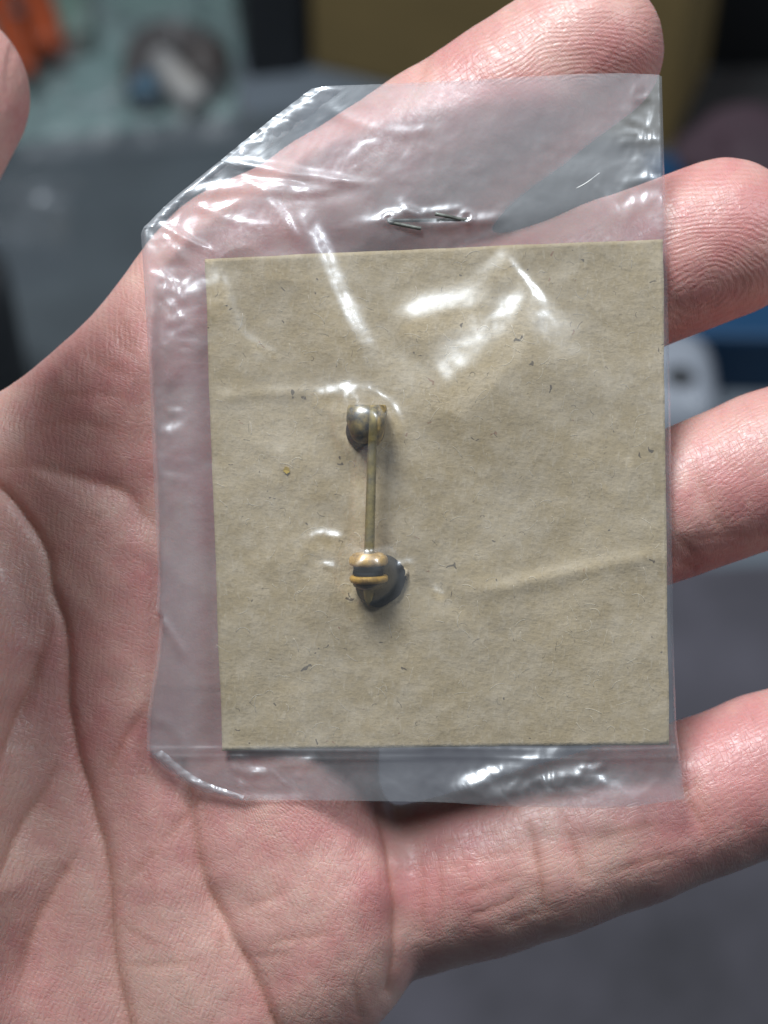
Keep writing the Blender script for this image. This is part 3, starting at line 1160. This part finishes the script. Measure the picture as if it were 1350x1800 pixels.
# shaft with the hooked top and a pointed tail below the bead
path = [P(653, 748, 2.4), P(656, 724, 2.9), P(656, 742, 3.3), P(655, 775, 3.0), P(653, 830, 2.7), P(651, 900, 2.5), P(649, 970, 2.4), P(648, 1010, 2.0), P(648, 1040, 1.5), P(647, 1064, 1.2)]
path = smooth_poly(path, 8)
tt = np.linspace(0, 1, len(path))
rad = np.interp(tt, [0, 0.3, 0.6, 0.8, 0.9, 0.955, 1.0], [0.40, 0.43, 0.50, 0.52, 0.5, 0.36, 0.06])
v, f = tube(path, rad, 16)
pin_part('shaft', v, f, M_BRASS)
# lower bead: two gold bands, black groove between, caps
ax = np.array([0.02, -1.0, -0.10])
bo = P(648, 1004, 1.75)
L = 4.1
prof_top = [(-1.85, 0.7), (-1.82, 1.25), (-1.70, 1.55), (-1.55, 1.62), (-1.50, 1.78), (-1.32, 1.90), (-0.95, 1.94), (-0.75, 1.90), (-0.64, 1.78), (-0.60, 1.55)]
prof_groove = [(-0.62, 1.52), (-0.1, 1.50), (-0.02, 1.40), (0.06, 1.50), (0.46, 1.52)]
prof_mid = [(0.40, 1.52), (0.44, 1.78), (0.56, 1.90), (0.80, 1.92), (1.02, 1.84), (1.10, 1.68), (1.12, 1.5)]
prof_low = [(1.08, 1.50), (1.2, 1.60), (1.45, 1.52), (1.70, 1.15), (1.80, 0.6)]
bead_v, bead_f = lathe(prof_top, bo, ax, 36)
bead = pin_part('bead', bead_v, bead_f, M_GOLD)
for nm, pr, mt in (('groove', prof_groove, M_BLACK), ('gold_band', prof_mid, M_GOLD), ('bead_end', prof_low, make_brass('brass_dark', (0.20, 0.13, 0.05), (0.05, 0.038, 0.025), 0.45, 0.6))):
    v, f = lathe(pr, bo, ax, 36)
    pin_part(nm, v, f, mt, bead)
# black washer-like base under the bead, seen at its lower right
bc0 = P(666, 1018, 0.0)
v, f = lathe([(0.0, 2.55), (0.25, 2.65), (0.7, 2.5), (1.05, 2.0), (1.25, 1.2)], bc0, (0.05, -0.05, 1), 48)
v = [np.asarray(q) for q in v]
for q in v:
    a = math.atan2(q[1] - bc0[1], q[0] - bc0[0])
    k = 1 + 0.05 * math.sin(3 * a + 0.6) + 0.025 * math.sin(7 * a)
    q[0] = bc0[0] + (q[0] - bc0[0]) * k
    q[1] = bc0[1] + (q[1] - bc0[1]) * k
pin_part('black_base', v, f, M_BLACK)
# upper cap: banded cup lying on its side
co_ = P(645, 740, 1.45)
axc = np.array([1.0, -0.04, 0.04])
Y_FLAT = P(0, 714)[1]


def cup_shape(prof, sides=36):
    """lathe about the x axis, cut flat at the top and narrowing downwards"""
    v, f = lathe(prof, co_, axc, sides)
    out = []
    for q in v:
        q = np.array(q, float)
        if q[1] > Y_FLAT:
            q[1] = Y_FLAT + 0.12 * (q[1] - Y_FLAT)
        low = max(0.0, co_[1] - q[1])
        q[0] = co_[0] + (q[0] - co_[0]) * (1 - 0.16 * low) + 0.05 * low
        q[1] -= 0.22 * low
        out.append(q)
    return out, f


v, f = cup_shape([(-2.0, 0.6), (-1.97, 1.3), (-1.86, 1.62), (-1.5, 1.80), (-0.8, 1.88), (-0.2, 1.86), (0.25, 1.80), (0.32, 1.70), (0.42, 1.70), (0.50, 1.82), (0.95, 1.88), (1.0, 1.74), (1.1, 1.72)])
cap = pin_part('cap', v, f, make_brass('brass_cap', (0.40, 0.28, 0.075), (0.045, 0.036, 0.020), 0.5, 0.7))
v, f = cup_shape([(1.06, 1.70), (1.10, 1.90), (1.3, 1.98), (1.6, 1.92), (1.84, 1.66), (1.96, 1.3), (2.0, 0.6)])
pin_part('cap_rim', v, f, make_brass('brass_rim', (0.50, 0.33, 0.09), (0.07, 0.052, 0.028), 0.38, 0.6), cap)
v, f = lathe([(0.0, 1.85), (0.2, 1.95), (0.7, 1.8), (1.1, 1.2)], P(642, 757, 0.0), (0.0, -0.15, 1), 30)
pin_part('dark_seat', v, f, M_BLACK, cap)

# ================================================================ staple
stp = empty('staple', PALM @ Matrix.Translation(Vector(P(750, 388)) * MM))
tag(stp, 'thin dark wire staple closing the top of the sachet, ends bent over', 'staple')
SO = P(750, 388)


def staple_part(name, pts, r=0.19):
    p = smooth_poly(np.array(pts), 5)
    v, f = tube(p, r, 10)
    return mesh_obj(name, np.asarray(v) - SO, f, M_STEEL, stp)


staple_part('leg', [P(683, 388, -0.55), P(683, 388, 0.35), P(687, 391, 0.62), P(710, 396, 0.72), P(740, 402, 0.85)])
staple_part('leg', [P(820, 386, -0.55), P(820, 386, 0.35), P(816, 387, 0.62), P(795, 382, 0.80), P(765, 376, 1.0)])
staple_part('crown', [P(683, 388, -0.50), P(690, 388, -0.66), P(750, 387, -0.66), P(813, 386, -0.66), P(820, 386, -0.50)])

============

- _Instruction_: Output the data above without changes, apart from leaving out the pictures.

- _Output for this task_:
Keep writing the Blender script for this image. This is part 3, starting at line 1160. This part finishes the script. Measure the picture as if it were 1350x1800 pixels.
# shaft with the hooked top and a pointed tail below the bead
path = [P(653, 748, 2.4), P(656, 724, 2.9), P(656, 742, 3.3), P(655, 775, 3.0), P(653, 830, 2.7), P(651, 900, 2.5), P(649, 970, 2.4), P(648, 1010, 2.0), P(648, 1040, 1.5), P(647, 1064, 1.2)]
path = smooth_poly(path, 8)
tt = np.linspace(0, 1, len(path))
rad = np.interp(tt, [0, 0.3, 0.6, 0.8, 0.9, 0.955, 1.0], [0.40, 0.43, 0.50, 0.52, 0.5, 0.36, 0.06])
v, f = tube(path, rad, 16)
pin_part('shaft', v, f, M_BRASS)
# lower bead: two gold bands, black groove between, caps
ax = np.array([0.02, -1.0, -0.10])
bo = P(648, 1004, 1.75)
L = 4.1
prof_top = [(-1.85, 0.7), (-1.82, 1.25), (-1.70, 1.55), (-1.55, 1.62), (-1.50, 1.78), (-1.32, 1.90), (-0.95, 1.94), (-0.75, 1.90), (-0.64, 1.78), (-0.60, 1.55)]
prof_groove = [(-0.62, 1.52), (-0.1, 1.50), (-0.02, 1.40), (0.06, 1.50), (0.46, 1.52)]
prof_mid = [(0.40, 1.52), (0.44, 1.78), (0.56, 1.90), (0.80, 1.92), (1.02, 1.84), (1.10, 1.68), (1.12, 1.5)]
prof_low = [(1.08, 1.50), (1.2, 1.60), (1.45, 1.52), (1.70, 1.15), (1.80, 0.6)]
bead_v, bead_f = lathe(prof_top, bo, ax, 36)
bead = pin_part('bead', bead_v, bead_f, M_GOLD)
for nm, pr, mt in (('groove', prof_groove, M_BLACK), ('gold_band', prof_mid, M_GOLD), ('bead_end', prof_low, make_brass('brass_dark', (0.20, 0.13, 0.05), (0.05, 0.038, 0.025), 0.45, 0.6))):
    v, f = lathe(pr, bo, ax, 36)
    pin_part(nm, v, f, mt, bead)
# black washer-like base under the bead, seen at its lower right
bc0 = P(666, 1018, 0.0)
v, f = lathe([(0.0, 2.55), (0.25, 2.65), (0.7, 2.5), (1.05, 2.0), (1.25, 1.2)], bc0, (0.05, -0.05, 1), 48)
v = [np.asarray(q) for q in v]
for q in v:
    a = math.atan2(q[1] - bc0[1], q[0] - bc0[0])
    k = 1 + 0.05 * math.sin(3 * a + 0.6) + 0.025 * math.sin(7 * a)
    q[0] = bc0[0] + (q[0] - bc0[0]) * k
    q[1] = bc0[1] + (q[1] - bc0[1]) * k
pin_part('black_base', v, f, M_BLACK)
# upper cap: banded cup lying on its side
co_ = P(645, 740, 1.45)
axc = np.array([1.0, -0.04, 0.04])
Y_FLAT = P(0, 714)[1]


def cup_shape(prof, sides=36):
    """lathe about the x axis, cut flat at the top and narrowing downwards"""
    v, f = lathe(prof, co_, axc, sides)
    out = []
    for q in v:
        q = np.array(q, float)
        if q[1] > Y_FLAT:
            q[1] = Y_FLAT + 0.12 * (q[1] - Y_FLAT)
        low = max(0.0, co_[1] - q[1])
        q[0] = co_[0] + (q[0] - co_[0]) * (1 - 0.16 * low) + 0.05 * low
        q[1] -= 0.22 * low
        out.append(q)
    return out, f


v, f = cup_shape([(-2.0, 0.6), (-1.97, 1.3), (-1.86, 1.62), (-1.5, 1.80), (-0.8, 1.88), (-0.2, 1.86), (0.25, 1.80), (0.32, 1.70), (0.42, 1.70), (0.50, 1.82), (0.95, 1.88), (1.0, 1.74), (1.1, 1.72)])
cap = pin_part('cap', v, f, make_brass('brass_cap', (0.40, 0.28, 0.075), (0.045, 0.036, 0.020), 0.5, 0.7))
v, f = cup_shape([(1.06, 1.70), (1.10, 1.90), (1.3, 1.98), (1.6, 1.92), (1.84, 1.66), (1.96, 1.3), (2.0, 0.6)])
pin_part('cap_rim', v, f, make_brass('brass_rim', (0.50, 0.33, 0.09), (0.07, 0.052, 0.028), 0.38, 0.6), cap)
v, f = lathe([(0.0, 1.85), (0.2, 1.95), (0.7, 1.8), (1.1, 1.2)], P(642, 757, 0.0), (0.0, -0.15, 1), 30)
pin_part('dark_seat', v, f, M_BLACK, cap)

# ================================================================ staple
stp = empty('staple', PALM @ Matrix.Translation(Vector(P(750, 388)) * MM))
tag(stp, 'thin dark wire staple closing the top of the sachet, ends bent over', 'staple')
SO = P(750, 388)


def staple_part(name, pts, r=0.19):
    p = smooth_poly(np.array(pts), 5)
    v, f = tube(p, r, 10)
    return mesh_obj(name, np.asarray(v) - SO, f, M_STEEL, stp)


staple_part('leg', [P(683, 388, -0.55), P(683, 388, 0.35), P(687, 391, 0.62), P(710, 396, 0.72), P(740, 402, 0.85)])
staple_part('leg', [P(820, 386, -0.55), P(820, 386, 0.35), P(816, 387, 0.62), P(795, 382, 0.80), P(765, 376, 1.0)])
staple_part('crown', [P(683, 388, -0.50), P(690, 388, -0.66), P(750, 387, -0.66), P(813, 386, -0.66), P(820, 386, -0.50)])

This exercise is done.